Can I help you? I asked them. Helping trumps meeting people for dinner I think. They gratefully said yes and we walked along, her still pushing him, me pushing their (heavy) suitcase, until we found our way to their hotel. Do you live here? Yes, for four years. Are you visiting? Yes, we are Dutch. Oh welcome to Korea! Have you been traveling a lot? Yes we just came from North Korea. *blink blink* Really? Is anyone not fascinated with North Korea? These nice Dutch people have movies. They were in the north YESTERDAY.  Whoa!

We exchanged numbers and names and phone numbers (my cell, their hotel). We’re having lunch on Tuesday. Perhaps one of the Muslim places I discovered? No matter. X and Y have promised to share their videos. I’ve promised to share my adopted city.

Nothing simply happens.

(Photo - my time teaching in Oregon.  One of the Saudi students put this on my head.  "You are Muslim in your heart" he said to me.  No disrespect is intended)

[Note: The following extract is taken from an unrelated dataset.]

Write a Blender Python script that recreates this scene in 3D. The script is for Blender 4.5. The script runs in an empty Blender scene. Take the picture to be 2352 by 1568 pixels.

I met with the lovely X and Y.  The discussion was fascinating.  They had brought propaganda from No. Korea with them.  Here's what I feel I can publish safely:  The No. Korean factories they saw were shut down for maintenance when they were there.  They were not permitted to watch some young girls practicing for a dance performance.  They weren't permitted alone at any point.  When they started speaking Dutch, their driver was changed within a very short time.  All the propaganda had very fat leaders talking to gaunt workers.  The two folks who met with me were really lovely people.  They did not say anything bad about North Korea.  They talked about how confusing it was at times.  But that is normal for cultural differences, no?